Design Thinking for Business Transformation
New competitors, converging markets, industry shifts and consumer driven technologies that put customers in charge are unlike anything previously experienced. And these disruptions are creating a host of new business challenges, such as how to satisfy increasingly demanding customers, how to create innovative products that will be enthusiastically embraced by customers, and how to deliver relevant, personalized, contextual and predictive customer experiences across a constantly increasing number of customer channels and devices.
These are non-linear problems, which are fluid, subjective and multi-dimensional, so applying linear thinking isn't going to work.
These are problems where the answers are not well expressed in quantitative terms; and instead are better defined with emotional descriptors such as satisfied, delighted, engaged and memorable. For example, achieving rewarding and memorable customer experiences is much more based on emotional connections than value propositions based on product utility or specifications.
A new and better problem solving approach is needed.
Design thinking is an alternative method of problem solving that applies deep empathy for users, collaboration among multidisciplinary teams and a framework that considers how to achieve behavioral or emotional goals.
Design isn't just for websites, products, promotions and mobile apps. Good design solves a problem with a result that achieves an emotional reaction. This is powerful as we all know that people are emotional and make purchase decisions based on emotions.
Design thinking is intended for complex problems in complex environments. For example, due to consumer technologies such as social media and mobility, customers are more connected, informed, empowered and demanding, which has forever changed the balance of power in commerce from suppliers to customers.
Even the vendor/customer conversations have changed from one-way monologues initiated by vendors (and generally consisting of marketing offers and other less than relevant broadcasts to consumers) to two-way dialogues initiated by consumers, or agreed to by consumers, using the channels, devices, protocols and terms they prefer.
Fortunately, design thinking is a problem solving method intended for big challenges, multi-faceted problems, open ended problems, and problems where there may be no right answer and in need of a best answer. It's designed for many of the biggest business challenges such as culture shifts, customer engagement, innovation and imagining the future.
The design thinking framework begins with customer empathy. Market research may help define customer demographics and segments, but to achieve empathy understanding you must identify customer personas, traits, characteristics, feelings and desires. When customers are better understood at an emotional level, businesses can better design products, services and experiences that satisfy their emotions and make real advancements in affinity, loyalty and customer share.

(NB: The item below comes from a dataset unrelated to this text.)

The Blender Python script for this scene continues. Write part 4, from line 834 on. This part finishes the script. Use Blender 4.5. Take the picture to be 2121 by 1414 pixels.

Cross functional teams then humanize the customer problems, create models to simplify complex processes and relentlessly explore alternatives that best satisfy customers. They observe, engage, ideate and trial prototypes through iterations until achieving breakthrough solutions or the desired outcomes.
Supporting artifacts may include journey maps, empathy maps, voice of the customer analysis and dynamic models which present alternative ways of looking at problems or architecting solutions.
A design thinking hallmark is the iterative solution build process. It's constantly making something, often something we call a minimal viable product (MVP). This may be a product, a service, an experience or an outcome but regardless, the MVP will advance with progressive tangible iterations until it is ship-ready. And even then, the MVP is still a prototype and will iterate further based on customer feedback. It's always a prototype in search of improvements.
When compared to traditional product innovation, design thinking puts design first. Instead of beginning with an engineering mindset and applying design late in the process "to make it pretty", design is the catalyst from the beginning.
When compared to traditional technology deployment, design thinking shifts project objectives from a long list of relatively low value features and functions to a short list of high impact user and customer outcomes. In almost every situation, design thinking applies design to people, not objects or technology, and to experiences, not product or packaging aesthetics.
Design thinking extends from problem solving to business transformation.
It helps people and organizations cut through complexity and clutter – to simplify, humanize and focus on what's most important in responding to the unprecedented rise of business challenges and corresponding business transformation.